Assessing People’s Values of Nature: Where Is the Link to Sustainability Transformations?
Invited symposium | 23 Aug 14:15 | E3

Authors: Stålhammar, Sanna;

The efforts to measure people’s current preferences and values of ecosystem services raise questions about the link to sustainability transformations. The importance of taking social and cultural values of nature into account is increasingly recognised within ecosystem services research and policy. This notion is informing the development of social valuation methods that seek to assess non-material social and cultural benefits of ecosystems in non-monetary terms. Here, ‘values’ refer to the products of descriptive scientific assessments of the links between human well-being and ecosystems.
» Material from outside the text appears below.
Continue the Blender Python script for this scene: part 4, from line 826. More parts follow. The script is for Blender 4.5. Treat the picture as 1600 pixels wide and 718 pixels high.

This use of the values term can be contrasted with normative modes of understanding values, as underlying beliefs and moral principles about what is good and right. While both perspectives on values are important for the biodiversity and ecosystem services agenda, values have mainly been understood in relation to assessments and descriptive modes. Failing to acknowledge the distinction between these modes bypasses the mismatch between people’s current values and sustainability transformations. Refining methodologies to accurately describe social values risks simply giving us a more detailed account of what we already know—people in general do not value nature enough. Values studies should explore why or how peoples’ mindsets might converge with sustainability goals, to incorporate change and transformation.